Reply with only the number of lines that contain the string "part".

◆ ◆ ◆ ◆ ◆ ◆ ◆

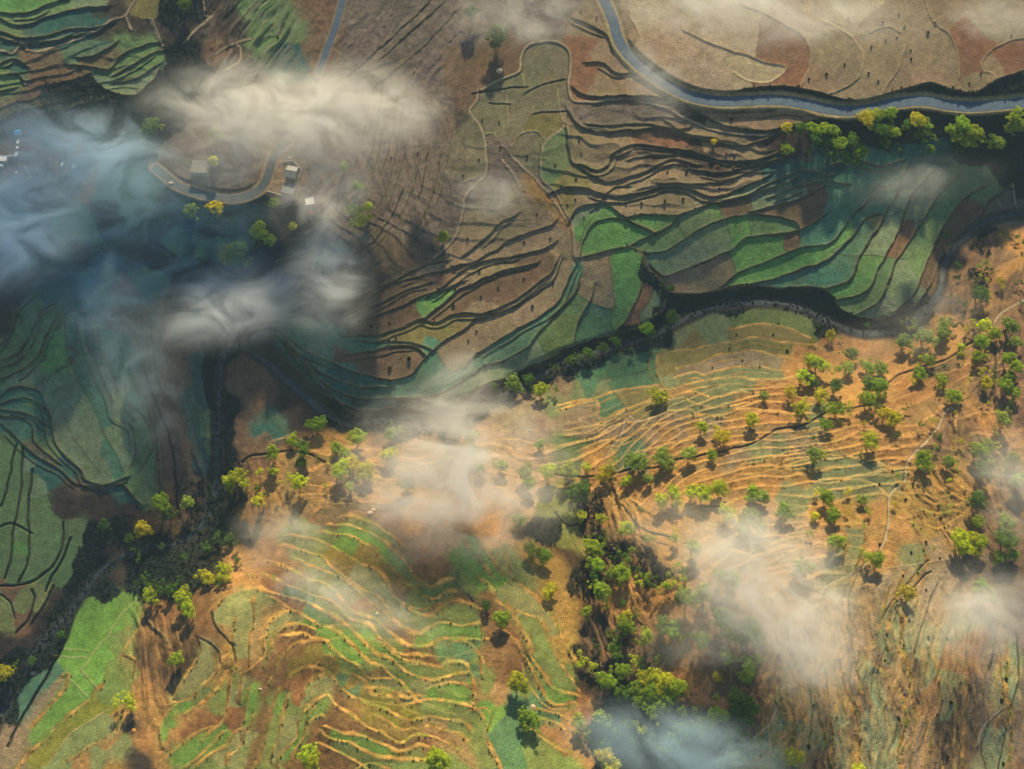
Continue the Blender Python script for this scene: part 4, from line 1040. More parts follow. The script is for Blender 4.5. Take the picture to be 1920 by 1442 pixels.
for k in range(9):
    rg = np.random.default_rng(200 + k); nl = 20 + k % 3 * 5; cs, rr = [], []
    # irregular crown of leaf clumps carried by limbs, uneven in plan
    sk = rg.uniform(.75, 1.1, 2); off = rg.uniform(0, 6.28)
    for i in range(nl):
        a = 2.399 * i + off; rad = math.sqrt((i + .5) / nl) * .84 * (1 + .22 * math.sin(3 * a + off)) * rg.uniform(.85, 1.1); z = .62 * math.sqrt(max(0, 1 - rad * rad)) * rg.uniform(.55, 1.15)
        cs.append([rad * math.cos(a) * sk[0], rad * math.sin(a) * sk[1], z - .12]); rr.append(rg.uniform(.15, .31))
    for i in range(5): cs.append([rg.uniform(-.5, .5), rg.uniform(-.5, .5), rg.uniform(-.3, .1)]); rr.append(.25)
    Vt, Fq = leaves(cs, rr, 170, .034, rg); CROWN.append(quadmesh('crown', Vt, Fq, leaf_m, False))
    L = [((0, 0, -1.9), (rg.uniform(-.08, .08), rg.uniform(-.08, .08), -.35), .085, .055)]
    top = L[0][1]
    for i in range(6): c = cs[nl - 1 - i * 3]; L.append((top if i % 2 else (top[0], top[1], top[2] - .2), (c[0] * .85, c[1] * .85, c[2] - .05), .045, .015))
    v, f = tubes(L); m_ = bpy.data.meshes.new('trunk'); m_.from_pydata([tuple(map(float, p)) for p in v], [], f); m_.materials.append(bark_m); m_.update(); TRUNK.append(m_)
TONE = dict(b=(.62, .70, .04), g=(.38, .52, .04), d=(.14, .27, .035), y=(.72, .68, .04), m=(.38, .52, .10), P=(.30, .14, .12))
WORD = dict(b='bright yellow-green', g='mid-green', d='dark green', y='yellow-tinged olive', m='pale misted green', P='dull reddish')
def place_on_ray(u, v, hc):
    """ground point whose spot hc metres above shows at pixel u, v"""
    z = float(hat(u, v))
    for _ in range(12):
        x, y = to_world(u, v, z + hc); pu, pv = to_px(x, y, z); z = .5 * z + .5 * float(hat(float(pu), float(pv)))
    return float(x), float(y), z
ZONES = [(345, 8, 'at the top edge of the dark slope'), (280, 243, 'in mist left of the curved lane'), (402, 275, 'in mist inside the curved lane'), (378, 400, 'just below the bend of the curved lane'),
 (515, 385, 'beside the grey yard below the lane'), (505, 440, 'in the dark slope below the grey yard'), (450, 478, 'in the blue hollow left of the mist'), (185, 460, 'in the blue misty valley'), (612, 480, 'in thick mist south of the white-roofed hut'),
 (675, 395, 'on brown ribbed slope right of the white-roofed hut'), (832, 443, 'where the footpath meets the dark slope'), (920, 60, 'above the looping footpath'), (1338, 266, 'on dark terraces under the blue road'),
 (1490, 250, 'at the left end of the roadside grove'), (1555, 262, 'in the left half of the roadside grove'), (1605, 295, 'at the foot of the roadside grove'), (1650, 230, 'touching the blue road verge'), (1722, 232, 'in the grove gap right of centre'),
 (1808, 250, 'in the right-hand roadside clump'), (1895, 235, 'at the right edge beside the blue road'), (1747, 268, 'on dark ground below the roadside grove'), (570, 830, 'on the spur above the brown ditch'), (520, 890, 'under the brown ditch on the spur'),
 (440, 900, 'on the rim of the dark gorge'), (310, 955, 'above the black river bend'), (240, 1000, 'left of the black river bend'), (350, 942, 'in the dark gorge'), (655, 875, 'in the thicket on the brown spur'), (730, 830, 'right of the thicket on the spur'),
 (763, 906, 'alone on bare soil left of the mist'), (893, 850, 'in the beige mist on bare slope'), (965, 722, 'on the far bank of the stream gully'), (1025, 730, 'at the edge of the stream gully scrub'), (1085, 665, 'in the dark gully beside the stream'), (1170, 648, 'in the dark upper gully beside the stream'),
 (1240, 600, 'where the gully meets the green fields'), (1000, 890, 'at the right edge of beige mist'), (1075, 885, 'at the head of the ravine'), (1135, 890, 'on the long dark ditch'), (1215, 868, 'in a mist wisp over the ditch'), (1235, 743, 'alone above the sunny tan terraces'),
 (1090, 965, 'beside the curved field ditch'), (1175, 990, 'on bare orange slope right of the ravine'), (1300, 930, 'in the bright row on orange slope'), (1362, 957, 'under the bright row on orange slope'), (1420, 928, 'right of the bright row'), (1320, 830, 'at the left part of the thin dark ditch'),
 (1410, 785, 'above the thin dark ditch'), (1515, 695, 'in the hilltop clump beside tan terraces'), (1558, 627, 'on the river bank beside the bend'), (1585, 685, 'in mid-slope stand right of hilltop clump'), (1640, 690, 'in the upper middle of the sunny wood'), (1500, 765, 'above the middle of the dark ditch'),
 (1560, 770, 'on the dark ditch in the wood'), (1640, 740, 'in the dense core of the wood'), (1668, 782, 'at the lower end of the dense core'), (1634, 825, 'alone below the dense core'), (1528, 852, 'alone on tan steps below the ditch'), (1735, 685, 'on the upper ditch end'), (1720, 640, 'on misty slope above the upper ditch'),
 (1770, 612, 'on orange slope near the right bank'), (1845, 625, 'in the upper right stand'), (1803, 657, 'on the ditch near the right'), (1838, 690, 'in the lower part of the right stand'), (1778, 735, 'on dark soil right of the wood'), (1732, 862, 'alone beside the winding dirt track'), (1845, 858, 'on shaded slope near the right edge'),
 (1835, 940, 'under the shaded right slope trees'), (1898, 685, 'at the right edge above the mist'), (1885, 765, 'at the right edge on shaded slope'), (1905, 880, 'in mist at the right edge'), (1840, 550, 'on scrub above the orange slope'), (1445, 965, 'in thin mist right of the bright row'), (1395, 980, 'in thick mist below the bright row'),
 (1560, 950, 'left of the grey-green step field'), (1617, 937, 'on the grey-green step field'), (1505, 1062, 'in the white mist on the right'), (1568, 1015, 'left of the striped orange slope'), (1638, 1045, 'at the foot of the dirt track'), (1697, 1110, 'alone on the striped brown slope'), (1815, 1020, 'in the big round clump'),
 (1885, 1000, 'right of the big round clump'), (1845, 1112, 'in the right-hand mist patch'), (1300, 1115, 'at the left edge of white mist'), (1362, 1083, 'in the top of the white mist'), (1395, 1185, 'in the dense mist grove'), (1313, 1196, 'just left of the mist grove'), (1400, 1262, 'under the mist grove'), (1345, 1290, 'on dark soil under the mist'),
 (1392, 1330, 'in the dark clump above the dirt track'), (1315, 1355, 'left of the dark clump'), (1385, 1385, 'under the dark clump'), (1490, 1420, 'near the bottom edge on pale slope'), (1368, 1430, 'in mist at the bottom edge'), (1262, 1395, 'in the blue mist at the bottom'), (1235, 1300, 'in the large round grove'), (1185, 1300, 'at the left side of the large grove'),
 (1255, 1175, 'on bare slope above the large grove'), (1212, 1193, 'above the large grove'), (1160, 1250, 'in the ravine above the large grove'), (1172, 1165, 'in the middle of the ravine'), (1118, 1040, 'at the top of the ravine clump'), (1158, 1080, 'beside the painted shadow slash by the ravine'), (1128, 1110, 'in the lower ravine clump'),
 (1008, 1035, 'left of the ravine'), (1030, 1107, 'on ochre ribs left of the ravine'), (925, 1150, 'at the top of the terrace footpath'), (970, 1280, 'beside the green terraces right side'), (992, 1352, 'below the terrace path end'), (1090, 1360, 'on bare knoll beside the ravine mouth'), (1130, 1350, 'in the misty ravine mouth'), (1135, 1425, 'at the bottom edge of the ravine'),
 (820, 1425, 'at the bottom edge amid terraces'), (580, 1420, 'at the bottom edge amid curved terraces'), (233, 1315, 'beside the bright green fields'), (330, 1236, 'on the brown gully spur'), (345, 1122, 'at the top of the brown gullies'), (285, 1115, 'beside the gully-top clump'), (388, 1080, 'between gully clump and rim tree'),
 (420, 1073, 'on the rim above orange terraces'), (435, 1015, 'in dark scrub above the rim tree'), (10, 1265, 'at the left edge beside the black valley'), (70, 1210, 'in the black valley at the left'), (1250, 535, 'beside the brown field corner')]
ORD = ['', 'second', 'third', 'fourth', 'fifth', 'sixth', 'seventh', 'eighth', 'ninth', 'tenth', 'eleventh', 'twelfth', 'thirteenth', 'fourteenth', 'fifteenth', 'sixteenth', 'seventeenth', 'eighteenth']
trees = []
tone = None
for tk_ in TREES.split():
    if ',' not in tk_: tone = tk_; continue
    u, v, r_ = map(float, tk_.split(',')); trees.append([u, v, r_, tone])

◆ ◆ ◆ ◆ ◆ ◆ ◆

**Exercise response**:
3